§ **To be done**: Scan the data. Collect each line that contains the word "Write".

§ **Data for the task**:
[Start]
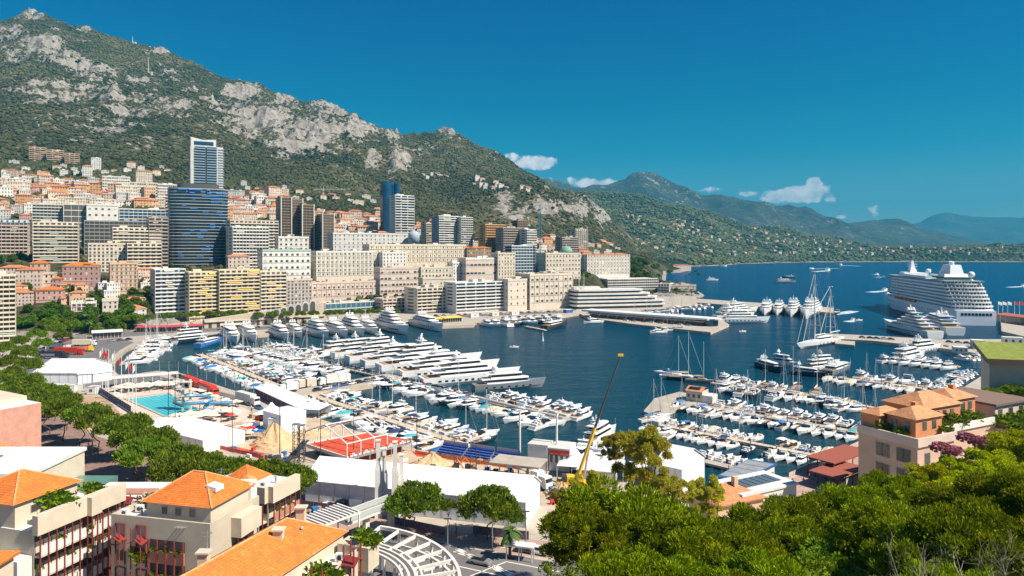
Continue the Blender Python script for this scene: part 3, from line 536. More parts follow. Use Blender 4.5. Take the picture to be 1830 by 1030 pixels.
def proto_bimini():
    t = thing('canopy_boat', '', 'motor boat'); m = MB(); hull(m, 8.0, 2.8, .95, bow_up=.3); m.build('hull', WHITE, t)
    MB().box(-3.6, -.3, -1.05, 1.05, .98, 1.03).build('cockpit', TEAK, t)
    house(MB(), -.2, 3.0, 1.0, .6, .95, 1.45, rf=1.5).build('deckhouse', WHITE, t)
    house(MB(), -.9, .9, 1.02, .8, 1.35, 1.85, rf=1.3, tp=.8).build('windscreen', BGLASS, t)
    c = MB(); c.rings([[(x, y, 2.45-.12*abs(y)**2+.05*(1-abs(x+1.9)/1.5)) for y in (-1.1, -.6, 0, .6, 1.1)]+[(x, y, 2.38-.12*abs(y)**2) for y in (1.1, .6, 0, -.6, -1.1)] for x in (-3.4, -1.9, -.4)]); c.build('canopy', CANT, t)
    f = MB()
    for x, y in ((-3.3, -1.1), (-3.3, 1.1), (-.5, -1.1), (-.5, 1.1)): f.tube((x, y, .95), (x, y, 2.35), .035, n=4)
    f.tube((-3.3,-1.1,2.33),(-3.3,1.1,2.33),.03,n=4); f.tube((-.5,-1.1,2.33),(-.5,1.1,2.33),.03,n=4); f.build('canopy_frame', STEEL, t)
    return t
def proto_sail(L=12, cover=CANB, hm=WHITE, two=False, wood=False):
    t = thing('sailing_yacht', '', 'sailing boat'); m = MB(); hull(m, L, L*.29, L*.095, bow_up=.25, stern=.7, power=1.7, rake=.14); m.build('hull', hm, t)
    MB().box(-L*.42, L*.1, -L*.085, L*.085, L*.1, L*.104).build('deck', TEAK, t)
    house(MB(), -L*.12, L*.22, L*.09, L*.06, L*.1, L*.145, rf=1.4).build('coachroof', WHITE if not wood else TEAK, t)
    house(MB(), -L*.1, L*.19, L*.092, L*.062, L*.112, L*.132, rf=1.4).build('windows', BGLASS, t)
    H = L*1.32; r = .008*L; mx = L*.08
    k = MB(); k.tube((mx, 0, L*.1), (mx, 0, H), r, r*.8, 6)
    for z in (.45, .72): k.tube((mx, -L*.07, H*z), (mx, L*.07, H*z), r*.35, n=4)
    k.build('mast', OFFW, t)
    bm = MB(); bm.tube((mx, 0, L*.2), (-L*.34, 0, L*.2), r*.7); bm.build('boom', STEEL, t)
    s = MB(); s.rings([[(x, -w_, L*.205), (x, 0, L*.205+h), (x, w_, L*.205)] for x, w_, h in ((mx-.1, L*.018, L*.05), (-L*.12, L*.02, L*.034), (-L*.33, L*.008, L*.015))]); s.build('sail_cover', cover, t)
    g = MB(); g.tube((mx, 0, H), (L*.5, 0, L*.12), .022, n=3); g.tube((mx, 0, H), (-L*.48, 0, L*.1), .02, n=3)
    for y in (-1, 1): g.tube((mx, 0, H*.97), (mx-.1, y*L*.13, L*.1), .02, n=3)
    g.tube((mx+L*.03, 0, H*.9), (L*.47, 0, L*.16), r*.8, r*.4, 5); g.build('rigging', DARKM if wood else STEEL, t)
    return t
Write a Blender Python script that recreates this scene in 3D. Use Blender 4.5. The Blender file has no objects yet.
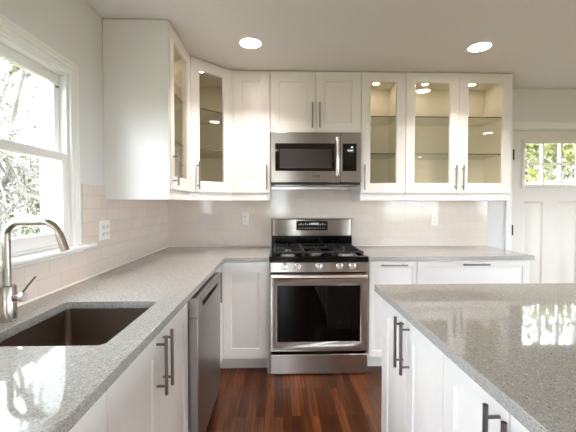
import bpy, bmesh, math, random
from mathutils import Vector, Matrix
S = bpy.context.scene
COL = S.collection
PI = math.pi
rnd = random.Random(7)

# ------------------------------------------------------------------ camera
cd = bpy.data.cameras.new('camera'); cam = bpy.data.objects.new('camera', cd); COL.objects.link(cam)
cam.location = (-0.3146, -3.2426, 1.3269)
cam.rotation_euler = (PI/2 - 0.0243, 0, -0.0288)
cd.sensor_width = 36; cd.lens = 339.0/576*36; cd.shift_y = -4.6/576; cd.clip_start = 0.02
S.camera = cam

# ------------------------------------------------------------------ light and exposure
SKY = 6.6          # overcast sky radiance
DOWN = 16.0        # glow of a recessed lamp's lens
DOWNW = 3.7        # watts of the lamp behind each lens
PUCK = 26.0
S.view_settings.view_transform = 'Standard'; S.view_settings.look = 'None'
S.view_settings.gamma = 1; S.view_settings.use_curve_mapping = False
S.view_settings.exposure = 1.42
W = bpy.data.worlds.new('sky'); S.world = W; W.use_nodes = True
bg = W.node_tree.nodes['Background']; bg.inputs[0].default_value = (0.85, 0.93, 1.0, 1); bg.inputs[1].default_value = SKY
S.cycles.max_bounces = 12; S.cycles.diffuse_bounces = 6; S.cycles.glossy_bounces = 6
S.cycles.transparent_max_bounces = 24; S.cycles.sample_clamp_indirect = 6
S.cycles.caustics_reflective = False; S.cycles.caustics_refractive = False

# ------------------------------------------------------------------ materials
def lin(c):
    c = c/255.0
    return c/12.92 if c <= 0.04045 else ((c+0.055)/1.055)**2.4
def rgb(r, g, b): return (lin(r), lin(g), lin(b), 1)
class NT:
    def __init__(s, name):
        s.m = bpy.data.materials.new(name); s.m.use_nodes = True; s.t = s.m.node_tree
        s.b = s.t.nodes['Principled BSDF']; s.out = s.t.nodes['Material Output']
    def n(s, ty, **kw):
        x = s.t.nodes.new(ty)
        for k, v in kw.items(): setattr(x, k, v)
        return x
    def l(s, a, b): s.t.links.new(a, b)
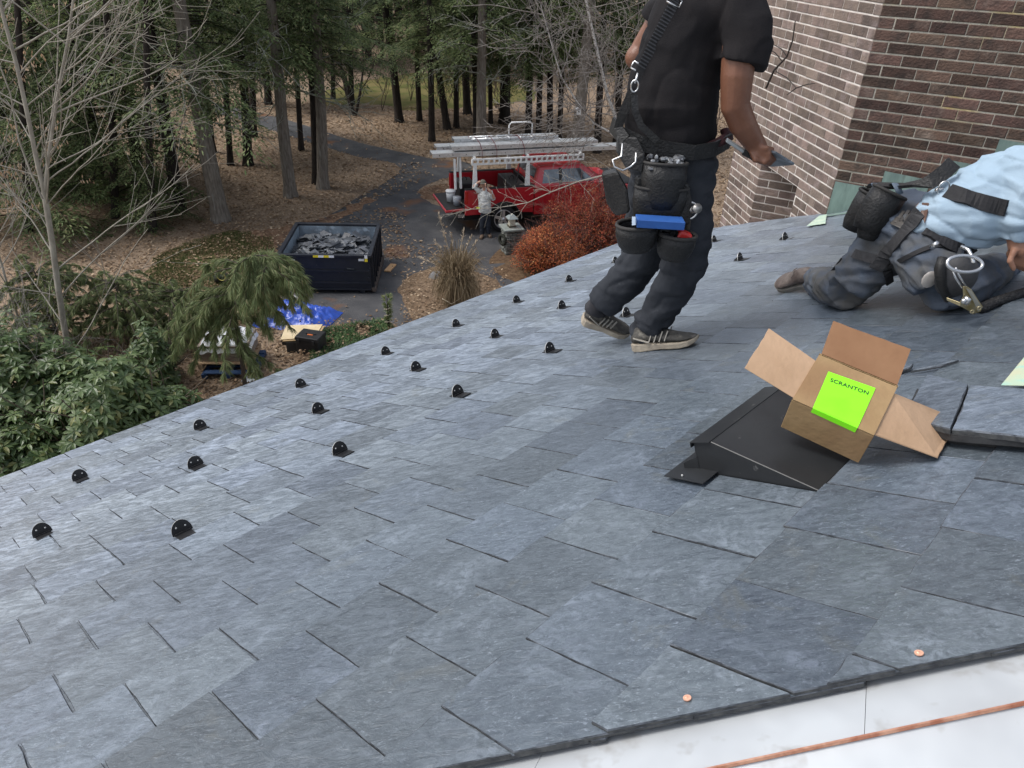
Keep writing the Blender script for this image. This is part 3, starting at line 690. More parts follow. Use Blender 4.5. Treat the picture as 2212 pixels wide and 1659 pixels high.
for (a, b_) in zip(ctrl, ctrl[1:]): fine += [(a[0] + (b_[0] - a[0]) * k / 3, a[1] + (b_[1] - a[1]) * k / 3) for k in range(3)]
fine.append(ctrl[-1])
def band(name, dy, h0, wd_, hg):
    pts = [cpx(x, y + dy, h0) for x, y in fine]; strap(name, pts, wd_, hg, NR, rub, strip)
band('upper_bead', -2, .046, .020, .016); band('lower_bead', 10, .024, .030, .018); band('foot', 16, .010, .036, .008)
q = MB(); 
for (a, b_) in zip(ctrl, ctrl[1:]): q.quad(cpx(a[0], a[1], .04), cpx(b_[0], b_[1], .04), cpx(b_[0] + 40, b_[1] - 190, .036), cpx(a[0] + 90, a[1] - 190, .036))
q.build('web', rub, strip)
pg = P('verdigris_sheet', (.42, .56, .42), .6, metal=.1, c2=(.50, .52, .36), ns=9, lo=.4, hi=.6, c3=(.33, .55, .47), ns3=25)
q = MB(); q.poly([cpx(2080, 492, .058), cpx(2214, 330, .058), cpx(2420, 300, .058), cpx(2420, 500, .058)], NR * .0012)
tag(q.build('copper_offcut', pg), 'pale green copper offcut at the right edge above the loose slates', 'sheet metal')
loose('slate_shard', [cpx(1568, 402, .032), cpx(1700, 372, .034), cpx(1838, 340, .03), cpx(1832, 346, .03), cpx(1700, 386, .03), cpx(1560, 408, .03)], .03, 'long thin slate shard lying behind the open box flap', .006)
loose('slate_shard', [cpx(1480, 398, .03), cpx(1572, 362, .036), cpx(1566, 380, .034), cpx(1500, 410, .03)], .03, 'short dark slate splinter tucked against the back flap of the box', .008)
# ================================================================== WORKERS
def folds(amp, sx=(14, 14, 26), seed=0, amp2=0.0, s2=60):
    o_ = V((seed * 3.1, seed * 1.7, seed * 2.3))
    def f(c, n_):
        q = V((c.x * sx[0], c.y * sx[1], c.z * sx[2])) + o_
        t = noise.noise(q); r_ = (1 - abs(t)) ** 3 - .45
        cr = (1 - abs(noise.noise(q * .8 + V((5, 9, 2))))) ** 9
        return amp * r_ + amp * .5 * noise.noise(q * 2.1) - amp * .9 * cr + (amp2 * noise.noise(c * s2) if amp2 else 0)
    return f
NH = V((CF.x, CF.y, 0)).normalized(); XH = NH.cross(V((0, 0, 1)))         # picture-right, horizontal
skin_d = P('brown_skin', (.155, .066, .038), .45, spec=.45, c2=(.19, .085, .05), ns=14, bump=.15, bs=160)
skin_l = P('tan_skin', (.30, .15, .095), .45, spec=.45, c2=(.36, .19, .125), ns=14, bump=.15, bs=160)
shirt_k = P('black_polo_cotton', (.011, .0105, .012), .88, spec=.2, c2=(.017, .015, .016), ns=4, bump=.2, bs=300)
trous_k = P('charcoal_sweat_cloth', (.024, .027, .033), .9, spec=.2, c2=(.038, .042, .05), ns=5, c3=(.06, .065, .073), ns3=16, lo3=.66, hi3=.8, bump=.25, bs=260)
leather = P('black_leather', (.009, .009, .0095), .5, spec=.4, c2=(.018, .018, .018), ns=18, bump=.4, bs=120)
webbing = P('black_webbing', (.014, .014, .016), .75, spec=.3, c2=(.022, .022, .024), ns=60, st=(1, 1, 4))
steel = P('bright_steel', (.62, .62, .62), .25, metal=.95)
gold = P('yellow_zinc_steel', (.55, .44, .20), .3, metal=.9, c2=(.62, .55, .38), ns=30)
def cup(name, c, dwn, xr, rx, ry, depth, mat, parent, taper=.85, rim=.006, bot=1.0):
    """open-topped pocket: rim ellipse at c, rx along xr, ry along the third axis"""
    dwn = dwn.normalized(); xr = (xr - dwn * xr.dot(dwn)).normalized(); yr = dwn.cross(xr); S_ = 20; q = MB(); prof = [(1, 0), (1.03, .35), (taper * 1.02, .8), (taper * .8, 1.0)]
    def ringp(k, t): return [c + dwn * depth * t + xr * (rx * k * math.cos(2 * math.pi * i / S_)) + yr * (ry * k * math.sin(2 * math.pi * i / S_)) for i in range(S_)]
    vs = []
    for k, t in prof: vs += ringp(k, t)
    for k, t in [(taper * .7, .93), (.93, .35), (.93, 0.0)]: vs += ringp(k, t)
    fs = []; n_ = len(prof) + 3
    for r_ in range(n_ - 1):
        if r_ == len(prof) - 1: continue
        for i in range(S_): j = (i + 1) % S_; fs.append((r_ * S_ + i, r_ * S_ + j, (r_ + 1) * S_ + j, (r_ + 1) * S_ + i))
    e = (len(prof) - 1) * S_; fs.append(tuple(range(e, e + S_))); fs.append(tuple(range(e + 2 * S_ - 1, e + S_ - 1, -1)))
    for i in range(S_): j = (i + 1) % S_; fs.append(((n_ - 1) * S_ + i, (n_ - 1) * S_ + j, j, i))
    q.add(vs, fs); o = q.build(name, mat, parent, True)
    r_ = MB(); pts = [c + xr * (rx * .97 * math.cos(2 * math.pi * i / S_)) + yr * (ry * .97 * math.sin(2 * math.pi * i / S_)) for i in range(S_ + 1)]
    r_.tube(pts, rim, 6, cap=False); r_.build('binding', P('pocket_binding', (.022, .021, .02), .7, c2=(.035, .033, .031), ns=40), o, True)
    return o
from mathutils.bvhtree import BVHTree
def surf(objs):
    vs, fs = [], []
    for o in objs:
        n0 = len(vs); vs += [v.co + WL[o.name] for v in o.data.vertices]; fs += [tuple(n0 + i for i in p.vertices) for p in o.data.polygons]
    return BVHTree.FromPolygons(vs, fs)
def drape(T_, x, y, lift, fallback=None):
    """the point of a garment seen at x, y, lifted off it, and the surface normal there"""
    d_ = ray(x, y).normalized(); h, n_, i, q = T_.ray_cast(EYE, d_)
    if h is None: return (fallback, -NH)
    if n_.dot(d_) > 0: n_ = -n_
    return (h + n_ * lift, n_)
def dstrap(name, T_, pts, wd, th, mat, parent, lift=.004, sub=4, fb=None):
    dense = []
    for (a, b_) in zip(pts, pts[1:]): dense += [(a[0] + (b_[0] - a[0]) * k / sub, a[1] + (b_[1] - a[1]) * k / sub) for k in range(sub)]
    dense.append(pts[-1]); P_, N_ = [], []; last = None
    for x, y in dense:
        p, n_ = drape(T_, x, y, lift)
        if p is None: continue
        if P_ and (p - P_[-1]).length > .14: continue
        P_.append(p); N_.append(n_)
    if len(P_) > 3:
        for _ in range(2):
            P_ = [P_[0]] + [P_[i] * .5 + (P_[i - 1] + P_[i + 1]) * .25 for i in range(1, len(P_) - 1)] + [P_[-1]]
            N_ = [N_[0]] + [(N_[i] * .5 + (N_[i - 1] + N_[i + 1]) * .25).normalized() for i in range(1, len(N_) - 1)] + [N_[-1]]
    P_ = [p + n_ * .002 for p, n_ in zip(P_, N_)]
    return strap(name, P_, wd, th, N_, mat, parent)
def shoe(parent, heel, toe, up, cols, wd=.098, stripes=True, name='shoe'):
    """heel and toe: ends of the sole on the ground side"""
    f_ = (toe - heel); L = f_.length; f_.normalize(); s_ = f_.cross(up).normalized(); up = s_.cross(f_).normalized()
    def q3(x, y, z): return heel + f_ * (x * L) + s_ * y + up * z
    xs = [0, .06, .16, .3, .45, .6, .75, .88, .96, 1.0]; hw = [.022, .034, .038, .036, .036, .043, .047, .042, .028, .012]
    hw = [a * wd / .094 for a in hw]
    zb = [.004, .0, 0, 0, .002, 0, 0, .004, .012, .02]; zs = [.035, .034, .033, .031, .027, .025, .024, .026, .03, .034]
    m_ = MB(); n_ = len(xs); vs = []
    for x, h, a, b_ in zip(xs, hw, zb, zs): vs += [q3(x, -h, a), q3(x, h, a), q3(x, h * 1.04, b_), q3(x, -h * 1.04, b_)]
    fs = [(0, 1, 2, 3), tuple(range(4 * n_ - 1, 4 * n_ - 5, -1))]
    for i in range(n_ - 1):
        for k in range(4): a, b_ = i * 4 + k, i * 4 + (k + 1) % 4; fs.append((b_, a, a + 4, b_ + 4))
    m_.add(vs, fs); sh = m_.build('sole', cols[1], parent); bevel(sh, .004, 2)
    u = MB(); hts = [.075, .092, .10, .098, .085, .070, .056, .047, .040, .034]; tw = [.014, .022, .026, .028, .026, .028, .030, .028, .018, .008]
    vs = []; K = 12
    for x, h, z0_, z1_, t_ in zip(xs, hw, zs, hts, tw):
        x_ = .02 + x * .965
        for k in range(K):
            a = math.pi * 2 * k / K; ca, sa = math.cos(a), math.sin(a)
            wdt_ = h * (1 if sa < 0 else 1 - .35 * sa); vs.append(q3(x_, wdt_ * ca * (1 - .15 * max(0, sa)), z0_ - .004 + (z1_ - z0_ + .004) * (.5 + .5 * sa)))
    fs = [tuple(range(K)), tuple(range(n_ * K - 1, n_ * K - K - 1, -1))]
    for i in range(n_ - 1):
        for k in range(K): a, b_ = i * K + k, i * K + (k + 1) % K; fs.append((b_, a, a + K, b_ + K))
    u.add(vs, fs); up_o = u.build('shoe_upper', cols[0], parent, True)
    if stripes:
        t = MB()
        for sgn in (-1, 1):
            for x in (.30, .38, .46, .54):
                t.beam(q3(x, sgn * .0395 * wd / .094, .036), q3(x + .07, sgn * .031 * wd / .094, .074), .004, .009, s_)
            t.beam(q3(.08, sgn * .037 * wd / .094, .062), q3(.30, sgn * .0405 * wd / .094, .038), .004, .010, s_)
        t.build('side_stripe', cols[2], up_o)
    l_ = MB()
    for x in (.40, .46, .52, .58):
        zz = .098 - (x - .36) * .17; l_.tube([q3(x, -.022, zz - .006), q3(x + .01, 0, zz + .004), q3(x, .022, zz - .006)], .0022, 5)
    l_.build('lace', cols[3] if len(cols) > 3 else cols[2], up_o)
    return up_o
def finger(m_, pts, r0, r1):
    n_ = len(pts); m_.tube(pts, [r0 + (r1 - r0) * i / (n_ - 1) for i in range(n_)], 8); m_.ball(pts[-1], r1, 8, 6)
    for p in pts[1:-1]: m_.ball(p, r0 * .98, 8, 6)

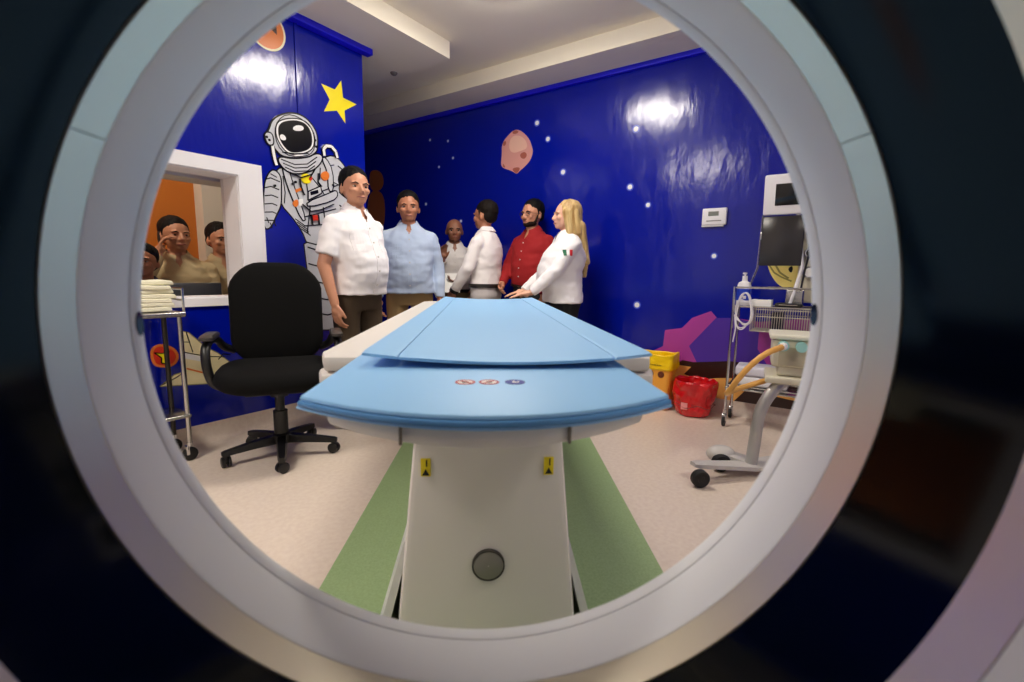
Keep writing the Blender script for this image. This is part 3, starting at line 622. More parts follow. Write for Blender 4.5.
[End]
§ **Written reply**:
Write a Blender Python script that recreates this scene in 3D. Use Blender 4.5. The Blender file has no objects yet.
Keep writing the Blender script for this image. This is part 3, starting at line 622. More parts follow. Write for Blender 4.5.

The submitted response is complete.